-- Start Supplied data --

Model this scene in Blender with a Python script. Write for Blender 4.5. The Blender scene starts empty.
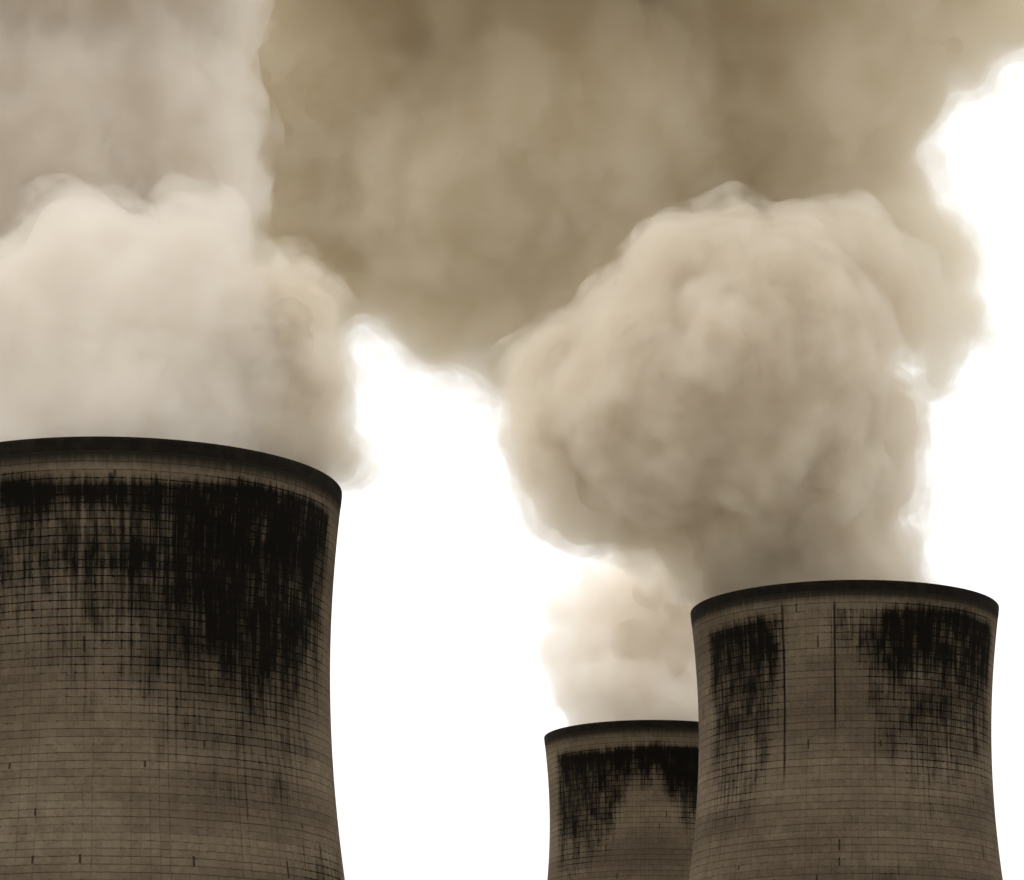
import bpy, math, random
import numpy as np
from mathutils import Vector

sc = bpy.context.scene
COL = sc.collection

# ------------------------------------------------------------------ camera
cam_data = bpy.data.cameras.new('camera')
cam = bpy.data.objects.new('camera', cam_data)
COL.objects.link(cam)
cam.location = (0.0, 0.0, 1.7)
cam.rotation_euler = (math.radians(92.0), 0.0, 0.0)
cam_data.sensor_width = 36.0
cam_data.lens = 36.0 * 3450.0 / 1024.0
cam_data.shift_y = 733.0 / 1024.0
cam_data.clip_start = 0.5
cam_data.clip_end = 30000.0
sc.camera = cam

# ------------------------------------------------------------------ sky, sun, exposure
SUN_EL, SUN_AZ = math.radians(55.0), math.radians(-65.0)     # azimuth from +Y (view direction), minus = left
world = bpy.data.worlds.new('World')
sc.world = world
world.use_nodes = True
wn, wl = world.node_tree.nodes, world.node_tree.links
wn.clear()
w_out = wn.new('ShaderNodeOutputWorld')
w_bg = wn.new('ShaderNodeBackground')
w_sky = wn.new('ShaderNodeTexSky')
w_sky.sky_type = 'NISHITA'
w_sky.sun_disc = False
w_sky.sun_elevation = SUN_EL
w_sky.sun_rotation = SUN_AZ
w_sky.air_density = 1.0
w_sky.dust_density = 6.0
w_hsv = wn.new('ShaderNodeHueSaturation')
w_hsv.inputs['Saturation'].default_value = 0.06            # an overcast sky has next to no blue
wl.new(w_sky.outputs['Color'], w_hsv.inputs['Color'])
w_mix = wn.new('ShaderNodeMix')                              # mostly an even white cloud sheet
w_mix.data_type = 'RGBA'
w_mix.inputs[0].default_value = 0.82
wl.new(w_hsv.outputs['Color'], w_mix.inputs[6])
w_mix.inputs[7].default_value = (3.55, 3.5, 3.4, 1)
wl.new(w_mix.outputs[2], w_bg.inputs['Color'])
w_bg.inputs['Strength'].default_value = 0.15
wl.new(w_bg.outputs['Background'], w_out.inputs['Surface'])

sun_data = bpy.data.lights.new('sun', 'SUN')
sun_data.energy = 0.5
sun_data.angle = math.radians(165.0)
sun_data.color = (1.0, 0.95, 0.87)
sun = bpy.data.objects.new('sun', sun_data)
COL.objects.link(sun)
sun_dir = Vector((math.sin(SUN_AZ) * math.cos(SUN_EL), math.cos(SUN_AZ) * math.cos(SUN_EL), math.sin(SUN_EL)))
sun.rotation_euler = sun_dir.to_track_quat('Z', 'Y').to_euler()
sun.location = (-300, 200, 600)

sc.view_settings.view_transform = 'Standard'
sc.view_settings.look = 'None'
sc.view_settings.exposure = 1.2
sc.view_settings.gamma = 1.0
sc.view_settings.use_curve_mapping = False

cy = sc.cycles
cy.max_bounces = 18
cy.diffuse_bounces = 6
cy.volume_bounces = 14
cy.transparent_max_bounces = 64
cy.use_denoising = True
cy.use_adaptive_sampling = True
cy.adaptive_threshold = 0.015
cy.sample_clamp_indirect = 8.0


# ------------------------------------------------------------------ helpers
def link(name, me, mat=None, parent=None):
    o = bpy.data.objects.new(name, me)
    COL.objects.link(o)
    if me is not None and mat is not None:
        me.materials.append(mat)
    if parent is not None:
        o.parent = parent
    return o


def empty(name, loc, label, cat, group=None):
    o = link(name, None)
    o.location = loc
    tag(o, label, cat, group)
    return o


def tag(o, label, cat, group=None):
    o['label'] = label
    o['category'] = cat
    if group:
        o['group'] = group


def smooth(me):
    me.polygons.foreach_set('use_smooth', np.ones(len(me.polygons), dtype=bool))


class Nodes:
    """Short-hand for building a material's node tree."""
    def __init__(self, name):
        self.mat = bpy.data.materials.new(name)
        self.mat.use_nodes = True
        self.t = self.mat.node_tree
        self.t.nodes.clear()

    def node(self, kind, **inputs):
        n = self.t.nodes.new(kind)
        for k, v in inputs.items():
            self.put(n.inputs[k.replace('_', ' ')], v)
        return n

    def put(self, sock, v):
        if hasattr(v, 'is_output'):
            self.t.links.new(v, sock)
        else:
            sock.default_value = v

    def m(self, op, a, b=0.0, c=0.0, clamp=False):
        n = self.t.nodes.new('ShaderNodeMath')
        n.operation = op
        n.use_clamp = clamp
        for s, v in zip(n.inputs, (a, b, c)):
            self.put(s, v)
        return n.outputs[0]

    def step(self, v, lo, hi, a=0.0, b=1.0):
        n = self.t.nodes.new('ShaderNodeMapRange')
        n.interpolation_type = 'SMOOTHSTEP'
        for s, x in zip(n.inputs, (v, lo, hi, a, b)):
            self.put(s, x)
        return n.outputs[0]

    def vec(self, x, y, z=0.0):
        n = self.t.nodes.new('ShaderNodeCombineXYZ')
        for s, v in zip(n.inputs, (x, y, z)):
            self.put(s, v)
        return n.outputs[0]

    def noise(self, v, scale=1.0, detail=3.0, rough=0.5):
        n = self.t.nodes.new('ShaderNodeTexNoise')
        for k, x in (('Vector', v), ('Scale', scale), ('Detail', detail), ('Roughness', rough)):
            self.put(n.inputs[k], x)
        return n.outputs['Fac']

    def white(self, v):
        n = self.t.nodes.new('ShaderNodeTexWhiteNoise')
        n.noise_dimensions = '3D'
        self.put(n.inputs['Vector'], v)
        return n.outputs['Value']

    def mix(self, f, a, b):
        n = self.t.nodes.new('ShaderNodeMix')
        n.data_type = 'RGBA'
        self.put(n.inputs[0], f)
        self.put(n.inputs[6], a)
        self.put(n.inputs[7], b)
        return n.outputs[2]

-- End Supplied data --

### Task statement
Reproduce the data word for word, excluding its pictures.

### Answer below
Model this scene in Blender with a Python script. Write for Blender 4.5. The Blender scene starts empty.
import bpy, math, random
import numpy as np
from mathutils import Vector

sc = bpy.context.scene
COL = sc.collection

# ------------------------------------------------------------------ camera
cam_data = bpy.data.cameras.new('camera')
cam = bpy.data.objects.new('camera', cam_data)
COL.objects.link(cam)
cam.location = (0.0, 0.0, 1.7)
cam.rotation_euler = (math.radians(92.0), 0.0, 0.0)
cam_data.sensor_width = 36.0
cam_data.lens = 36.0 * 3450.0 / 1024.0
cam_data.shift_y = 733.0 / 1024.0
cam_data.clip_start = 0.5
cam_data.clip_end = 30000.0
sc.camera = cam

# ------------------------------------------------------------------ sky, sun, exposure
SUN_EL, SUN_AZ = math.radians(55.0), math.radians(-65.0)     # azimuth from +Y (view direction), minus = left
world = bpy.data.worlds.new('World')
sc.world = world
world.use_nodes = True
wn, wl = world.node_tree.nodes, world.node_tree.links
wn.clear()
w_out = wn.new('ShaderNodeOutputWorld')
w_bg = wn.new('ShaderNodeBackground')
w_sky = wn.new('ShaderNodeTexSky')
w_sky.sky_type = 'NISHITA'
w_sky.sun_disc = False
w_sky.sun_elevation = SUN_EL
w_sky.sun_rotation = SUN_AZ
w_sky.air_density = 1.0
w_sky.dust_density = 6.0
w_hsv = wn.new('ShaderNodeHueSaturation')
w_hsv.inputs['Saturation'].default_value = 0.06            # an overcast sky has next to no blue
wl.new(w_sky.outputs['Color'], w_hsv.inputs['Color'])
w_mix = wn.new('ShaderNodeMix')                              # mostly an even white cloud sheet
w_mix.data_type = 'RGBA'
w_mix.inputs[0].default_value = 0.82
wl.new(w_hsv.outputs['Color'], w_mix.inputs[6])
w_mix.inputs[7].default_value = (3.55, 3.5, 3.4, 1)
wl.new(w_mix.outputs[2], w_bg.inputs['Color'])
w_bg.inputs['Strength'].default_value = 0.15
wl.new(w_bg.outputs['Background'], w_out.inputs['Surface'])

sun_data = bpy.data.lights.new('sun', 'SUN')
sun_data.energy = 0.5
sun_data.angle = math.radians(165.0)
sun_data.color = (1.0, 0.95, 0.87)
sun = bpy.data.objects.new('sun', sun_data)
COL.objects.link(sun)
sun_dir = Vector((math.sin(SUN_AZ) * math.cos(SUN_EL), math.cos(SUN_AZ) * math.cos(SUN_EL), math.sin(SUN_EL)))
sun.rotation_euler = sun_dir.to_track_quat('Z', 'Y').to_euler()
sun.location = (-300, 200, 600)

sc.view_settings.view_transform = 'Standard'
sc.view_settings.look = 'None'
sc.view_settings.exposure = 1.2
sc.view_settings.gamma = 1.0
sc.view_settings.use_curve_mapping = False

cy = sc.cycles
cy.max_bounces = 18
cy.diffuse_bounces = 6
cy.volume_bounces = 14
cy.transparent_max_bounces = 64
cy.use_denoising = True
cy.use_adaptive_sampling = True
cy.adaptive_threshold = 0.015
cy.sample_clamp_indirect = 8.0


# ------------------------------------------------------------------ helpers
def link(name, me, mat=None, parent=None):
    o = bpy.data.objects.new(name, me)
    COL.objects.link(o)
    if me is not None and mat is not None:
        me.materials.append(mat)
    if parent is not None:
        o.parent = parent
    return o


def empty(name, loc, label, cat, group=None):
    o = link(name, None)
    o.location = loc
    tag(o, label, cat, group)
    return o


def tag(o, label, cat, group=None):
    o['label'] = label
    o['category'] = cat
    if group:
        o['group'] = group


def smooth(me):
    me.polygons.foreach_set('use_smooth', np.ones(len(me.polygons), dtype=bool))


class Nodes:
    """Short-hand for building a material's node tree."""
    def __init__(self, name):
        self.mat = bpy.data.materials.new(name)
        self.mat.use_nodes = True
        self.t = self.mat.node_tree
        self.t.nodes.clear()

    def node(self, kind, **inputs):
        n = self.t.nodes.new(kind)
        for k, v in inputs.items():
            self.put(n.inputs[k.replace('_', ' ')], v)
        return n

    def put(self, sock, v):
        if hasattr(v, 'is_output'):
            self.t.links.new(v, sock)
        else:
            sock.default_value = v

    def m(self, op, a, b=0.0, c=0.0, clamp=False):
        n = self.t.nodes.new('ShaderNodeMath')
        n.operation = op
        n.use_clamp = clamp
        for s, v in zip(n.inputs, (a, b, c)):
            self.put(s, v)
        return n.outputs[0]

    def step(self, v, lo, hi, a=0.0, b=1.0):
        n = self.t.nodes.new('ShaderNodeMapRange')
        n.interpolation_type = 'SMOOTHSTEP'
        for s, x in zip(n.inputs, (v, lo, hi, a, b)):
            self.put(s, x)
        return n.outputs[0]

    def vec(self, x, y, z=0.0):
        n = self.t.nodes.new('ShaderNodeCombineXYZ')
        for s, v in zip(n.inputs, (x, y, z)):
            self.put(s, v)
        return n.outputs[0]

    def noise(self, v, scale=1.0, detail=3.0, rough=0.5):
        n = self.t.nodes.new('ShaderNodeTexNoise')
        for k, x in (('Vector', v), ('Scale', scale), ('Detail', detail), ('Roughness', rough)):
            self.put(n.inputs[k], x)
        return n.outputs['Fac']

    def white(self, v):
        n = self.t.nodes.new('ShaderNodeTexWhiteNoise')
        n.noise_dimensions = '3D'
        self.put(n.inputs['Vector'], v)
        return n.outputs['Value']

    def mix(self, f, a, b):
        n = self.t.nodes.new('ShaderNodeMix')
        n.data_type = 'RGBA'
        self.put(n.inputs[0], f)
        self.put(n.inputs[6], a)
        self.put(n.inputs[7], b)
        return n.outputs[2]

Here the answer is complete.